Thomas Hardy wrote a tale of a tragic man whose ambitions are never realized, his love lost and his life plagued by death. Jude the Obscure interweaves the themes of education, religion, sexuality, marriage and death throughout the tale of young Jude Fawkes a stone mason would wanted nothing more than to become a scholar. With over a hundred years of separation, Allan Blank set Hardy’s work to music. The creation of the opera happened in conjunction with Hilda White and is divided into three acts and today I finally get to see the finished product.

Arabella’s Song was the very first sketch I processed roughly two years ago. At the time, I thought it was merely a poem set to music, or an arrangement. Slowly, as I opened boxes 6, 13 and now 22, the entirety of the sketch was revealed as an opera. Yes, it would have been much easier if all of the sketches and scores for Jude were neatly placed in the same box. Yet, this is one of my favorite aspects of the job: History Detective. A sketch of music, only a few lines in length, labeled Arabella’s Song led to intensive research, more processing and the eventual discovery of an opera 476 pages long.

While my discovery pales in comparison to Howard Carter’s, I still think it’s momentous!

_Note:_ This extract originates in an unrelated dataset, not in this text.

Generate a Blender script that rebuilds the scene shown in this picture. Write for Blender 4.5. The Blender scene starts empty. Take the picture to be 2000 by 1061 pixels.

Archival processing is just that, a process. Finding the threads of a person’s life and weaving a pattern for others to follow. The end goal of all of my work is for researchers. Musicians, historians, students to learn and grow from Allan Blank’s work. Finally, seeing the finished product as Mr. Blank had envisioned is incredible. Jude: an Opera in Three Acts is moving, tragic and beautiful. I always marvel at the creative mind and now perhaps I get a glimpse. My very own moment of “my eyes grew accustomed to the light…” Right now, I am almost done processing this box and tomorrow will open another. I wait, anxiously like Lord Carnarvon, anticipating my next discovery.